The slowing US economy and downturn in housing prices has caused a sharp fall in the value of trillions of dollars worth of securities backed by mortgage assets. International banks have absorbed massive losses and been forced to raise new capital over the past several months as a result.
Markets were severely shaken last week over concerns about the financial health of Fannie Mae and Freddie Mac, two US mortgage finance giants that together hold $6 trillion in assets.
Executives at both Krung Thai Bank and Kasikornbank also agreed that risks have jumped for local banks due to global economic uncertainties.
KTB over the weekend launched a special three-month fixed deposit offering interest rates as high as 6%, while KBank offers a similar rate for its 24-month bills of exchange.

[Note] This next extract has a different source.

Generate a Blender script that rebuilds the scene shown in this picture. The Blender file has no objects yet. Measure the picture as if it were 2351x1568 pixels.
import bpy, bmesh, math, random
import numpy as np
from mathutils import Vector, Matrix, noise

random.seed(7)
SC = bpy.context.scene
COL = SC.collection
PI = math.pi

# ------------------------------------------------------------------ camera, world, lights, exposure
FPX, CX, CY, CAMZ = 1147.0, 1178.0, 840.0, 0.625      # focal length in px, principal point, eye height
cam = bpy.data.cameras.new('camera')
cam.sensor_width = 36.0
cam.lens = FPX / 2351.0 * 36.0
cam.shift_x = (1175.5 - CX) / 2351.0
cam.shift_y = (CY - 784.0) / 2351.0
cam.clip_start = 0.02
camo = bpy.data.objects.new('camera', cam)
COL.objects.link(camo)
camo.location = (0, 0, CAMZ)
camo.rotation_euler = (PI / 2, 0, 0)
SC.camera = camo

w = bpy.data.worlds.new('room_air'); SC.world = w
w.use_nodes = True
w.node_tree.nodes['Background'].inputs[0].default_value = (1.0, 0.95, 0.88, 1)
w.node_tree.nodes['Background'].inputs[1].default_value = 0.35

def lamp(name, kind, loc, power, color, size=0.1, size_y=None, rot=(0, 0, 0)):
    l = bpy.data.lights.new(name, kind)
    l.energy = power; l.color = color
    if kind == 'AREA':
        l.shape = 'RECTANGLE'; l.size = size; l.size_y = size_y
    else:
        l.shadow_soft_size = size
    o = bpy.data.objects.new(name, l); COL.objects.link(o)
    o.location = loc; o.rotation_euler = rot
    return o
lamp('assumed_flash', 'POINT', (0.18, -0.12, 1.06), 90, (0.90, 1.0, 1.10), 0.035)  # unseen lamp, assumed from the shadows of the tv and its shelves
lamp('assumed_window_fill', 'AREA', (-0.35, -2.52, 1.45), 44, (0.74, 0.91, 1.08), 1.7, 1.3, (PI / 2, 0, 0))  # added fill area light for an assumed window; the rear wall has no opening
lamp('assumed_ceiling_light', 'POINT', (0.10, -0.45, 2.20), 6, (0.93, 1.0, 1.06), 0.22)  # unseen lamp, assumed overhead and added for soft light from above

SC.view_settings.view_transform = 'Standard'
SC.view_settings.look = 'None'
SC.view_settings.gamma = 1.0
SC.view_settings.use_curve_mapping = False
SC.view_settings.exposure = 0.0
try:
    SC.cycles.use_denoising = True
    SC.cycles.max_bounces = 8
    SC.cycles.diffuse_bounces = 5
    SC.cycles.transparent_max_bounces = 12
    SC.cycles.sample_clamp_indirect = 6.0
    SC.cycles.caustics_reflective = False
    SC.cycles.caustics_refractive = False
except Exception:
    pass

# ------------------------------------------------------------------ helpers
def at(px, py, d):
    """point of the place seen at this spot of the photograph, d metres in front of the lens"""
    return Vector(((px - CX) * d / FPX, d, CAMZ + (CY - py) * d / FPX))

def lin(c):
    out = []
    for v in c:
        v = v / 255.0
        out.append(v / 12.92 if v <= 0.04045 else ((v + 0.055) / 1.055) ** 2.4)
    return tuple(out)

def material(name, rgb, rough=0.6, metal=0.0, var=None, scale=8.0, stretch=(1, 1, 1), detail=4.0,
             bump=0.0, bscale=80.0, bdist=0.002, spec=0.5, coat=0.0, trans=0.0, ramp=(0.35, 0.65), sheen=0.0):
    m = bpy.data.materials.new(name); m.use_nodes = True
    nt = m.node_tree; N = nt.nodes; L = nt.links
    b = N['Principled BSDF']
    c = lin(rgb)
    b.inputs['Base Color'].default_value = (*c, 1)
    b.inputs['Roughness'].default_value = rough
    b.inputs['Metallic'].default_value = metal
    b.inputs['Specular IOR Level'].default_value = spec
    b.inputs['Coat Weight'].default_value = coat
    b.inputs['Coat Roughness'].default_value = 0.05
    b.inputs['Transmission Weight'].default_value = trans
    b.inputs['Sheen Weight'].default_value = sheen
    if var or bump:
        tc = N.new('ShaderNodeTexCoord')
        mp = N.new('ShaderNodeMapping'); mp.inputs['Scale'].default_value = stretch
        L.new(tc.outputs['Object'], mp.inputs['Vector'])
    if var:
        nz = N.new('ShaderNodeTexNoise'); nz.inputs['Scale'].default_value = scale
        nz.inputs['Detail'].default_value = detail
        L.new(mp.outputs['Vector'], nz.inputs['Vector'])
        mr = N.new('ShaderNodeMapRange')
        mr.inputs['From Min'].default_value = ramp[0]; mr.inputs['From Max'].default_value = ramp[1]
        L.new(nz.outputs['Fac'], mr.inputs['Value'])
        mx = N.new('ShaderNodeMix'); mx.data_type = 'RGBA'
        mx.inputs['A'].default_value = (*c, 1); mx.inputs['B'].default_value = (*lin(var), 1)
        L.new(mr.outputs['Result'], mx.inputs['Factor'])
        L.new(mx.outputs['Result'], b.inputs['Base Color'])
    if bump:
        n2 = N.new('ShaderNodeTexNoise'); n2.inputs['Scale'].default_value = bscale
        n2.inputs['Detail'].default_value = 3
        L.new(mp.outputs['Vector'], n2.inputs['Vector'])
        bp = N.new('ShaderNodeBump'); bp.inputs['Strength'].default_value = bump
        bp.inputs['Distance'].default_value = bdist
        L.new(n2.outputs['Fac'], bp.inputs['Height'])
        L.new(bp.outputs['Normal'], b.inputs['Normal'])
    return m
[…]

Banks are seeking to mobilise deposits not only to solidify their funding bases, but also to lock in costs in anticipation of further interest-rate increases by the Bank of Thailand. Last week the central bank's Monetary Policy Committee raised its one-day repurchase rate by 25 basis points to 3.5%, and signalled that rates would move higher if inflation continued to rise.
Mrs Kannikar said SCB, the country's third-largest bank, had no need to raise interest rates following the MPC action, as it had adjusted its loan and deposit rates before last week's meeting.
For now, she said, liquidity remained plentiful in the local market and sufficient to support projected sector loan growth of 5% to 6% this year.
"In any case, banks have to become more defensive and exercise prudence in lending considering the economic uncertainties. But overall, lending has not really tightened and remains normal," Mrs Kannikar said.